**Problem description**
Set down word for word each line from the start of the listing through the line that contains "return (px - 512) / F * s, vy * s", both included.

** Start Supplied information **

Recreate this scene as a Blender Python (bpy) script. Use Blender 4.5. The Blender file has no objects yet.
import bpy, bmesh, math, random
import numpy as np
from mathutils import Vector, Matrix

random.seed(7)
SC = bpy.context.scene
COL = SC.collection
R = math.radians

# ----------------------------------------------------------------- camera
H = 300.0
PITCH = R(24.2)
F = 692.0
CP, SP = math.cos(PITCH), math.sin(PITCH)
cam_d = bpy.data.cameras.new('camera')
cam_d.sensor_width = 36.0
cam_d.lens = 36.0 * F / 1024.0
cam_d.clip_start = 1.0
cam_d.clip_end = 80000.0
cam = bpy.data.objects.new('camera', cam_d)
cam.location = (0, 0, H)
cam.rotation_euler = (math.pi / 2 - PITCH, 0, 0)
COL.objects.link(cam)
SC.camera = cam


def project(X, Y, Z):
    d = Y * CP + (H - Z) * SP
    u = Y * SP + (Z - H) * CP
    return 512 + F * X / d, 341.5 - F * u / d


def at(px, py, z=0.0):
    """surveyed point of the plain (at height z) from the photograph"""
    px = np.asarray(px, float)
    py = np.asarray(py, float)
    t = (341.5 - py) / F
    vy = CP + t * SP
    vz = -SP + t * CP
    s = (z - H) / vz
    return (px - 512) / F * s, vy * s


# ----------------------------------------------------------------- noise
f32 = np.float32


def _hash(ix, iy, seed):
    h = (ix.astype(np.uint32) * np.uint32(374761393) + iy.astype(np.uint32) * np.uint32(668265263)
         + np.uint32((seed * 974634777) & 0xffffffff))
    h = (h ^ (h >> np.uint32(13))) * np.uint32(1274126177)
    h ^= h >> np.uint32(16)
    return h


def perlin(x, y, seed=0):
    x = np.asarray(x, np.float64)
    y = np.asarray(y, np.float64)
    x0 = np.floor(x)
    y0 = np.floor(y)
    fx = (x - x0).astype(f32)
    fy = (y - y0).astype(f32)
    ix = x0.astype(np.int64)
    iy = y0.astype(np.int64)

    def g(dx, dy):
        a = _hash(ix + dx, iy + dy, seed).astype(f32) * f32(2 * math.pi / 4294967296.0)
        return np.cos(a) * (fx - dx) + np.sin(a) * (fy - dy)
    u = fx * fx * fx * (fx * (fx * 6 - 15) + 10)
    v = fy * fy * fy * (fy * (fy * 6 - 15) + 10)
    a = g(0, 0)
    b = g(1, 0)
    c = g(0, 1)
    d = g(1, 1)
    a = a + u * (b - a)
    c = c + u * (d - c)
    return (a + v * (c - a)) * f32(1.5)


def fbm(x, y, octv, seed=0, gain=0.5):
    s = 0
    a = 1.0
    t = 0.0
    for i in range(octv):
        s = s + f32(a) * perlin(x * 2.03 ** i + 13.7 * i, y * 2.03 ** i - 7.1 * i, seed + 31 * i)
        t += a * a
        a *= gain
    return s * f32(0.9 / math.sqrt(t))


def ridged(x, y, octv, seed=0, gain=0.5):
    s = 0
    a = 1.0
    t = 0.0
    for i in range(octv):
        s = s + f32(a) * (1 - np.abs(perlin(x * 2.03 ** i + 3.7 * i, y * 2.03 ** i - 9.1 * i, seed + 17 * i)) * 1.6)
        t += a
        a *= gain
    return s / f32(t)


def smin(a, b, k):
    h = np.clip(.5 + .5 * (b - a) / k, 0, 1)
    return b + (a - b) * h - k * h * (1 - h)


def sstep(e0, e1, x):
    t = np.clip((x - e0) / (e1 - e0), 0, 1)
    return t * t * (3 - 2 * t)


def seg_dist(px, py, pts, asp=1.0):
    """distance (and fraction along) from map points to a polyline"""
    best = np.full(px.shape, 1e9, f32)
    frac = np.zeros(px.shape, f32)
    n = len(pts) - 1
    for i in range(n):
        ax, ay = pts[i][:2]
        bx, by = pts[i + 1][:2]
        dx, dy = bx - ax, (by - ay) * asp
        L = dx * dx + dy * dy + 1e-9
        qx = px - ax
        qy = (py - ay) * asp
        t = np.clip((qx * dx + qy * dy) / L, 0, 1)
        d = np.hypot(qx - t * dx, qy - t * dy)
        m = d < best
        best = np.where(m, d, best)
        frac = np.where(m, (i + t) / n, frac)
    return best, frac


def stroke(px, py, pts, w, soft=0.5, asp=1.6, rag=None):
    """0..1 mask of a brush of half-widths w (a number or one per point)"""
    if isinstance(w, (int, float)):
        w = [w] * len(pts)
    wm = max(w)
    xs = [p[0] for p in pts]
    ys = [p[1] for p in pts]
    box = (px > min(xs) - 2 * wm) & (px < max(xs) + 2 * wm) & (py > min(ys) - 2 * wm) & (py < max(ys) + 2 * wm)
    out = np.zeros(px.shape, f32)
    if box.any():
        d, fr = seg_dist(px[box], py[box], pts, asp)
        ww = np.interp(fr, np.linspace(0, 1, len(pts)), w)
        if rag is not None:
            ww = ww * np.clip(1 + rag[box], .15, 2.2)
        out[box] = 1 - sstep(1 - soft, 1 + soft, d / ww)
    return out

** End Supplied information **

**Final answer**
Recreate this scene as a Blender Python (bpy) script. Use Blender 4.5. The Blender file has no objects yet.
import bpy, bmesh, math, random
import numpy as np
from mathutils import Vector, Matrix

random.seed(7)
SC = bpy.context.scene
COL = SC.collection
R = math.radians

# ----------------------------------------------------------------- camera
H = 300.0
PITCH = R(24.2)
F = 692.0
CP, SP = math.cos(PITCH), math.sin(PITCH)
cam_d = bpy.data.cameras.new('camera')
cam_d.sensor_width = 36.0
cam_d.lens = 36.0 * F / 1024.0
cam_d.clip_start = 1.0
cam_d.clip_end = 80000.0
cam = bpy.data.objects.new('camera', cam_d)
cam.location = (0, 0, H)
cam.rotation_euler = (math.pi / 2 - PITCH, 0, 0)
COL.objects.link(cam)
SC.camera = cam


def project(X, Y, Z):
    d = Y * CP + (H - Z) * SP
    u = Y * SP + (Z - H) * CP
    return 512 + F * X / d, 341.5 - F * u / d


def at(px, py, z=0.0):
    """surveyed point of the plain (at height z) from the photograph"""
    px = np.asarray(px, float)
    py = np.asarray(py, float)
    t = (341.5 - py) / F
    vy = CP + t * SP
    vz = -SP + t * CP
    s = (z - H) / vz
    return (px - 512) / F * s, vy * s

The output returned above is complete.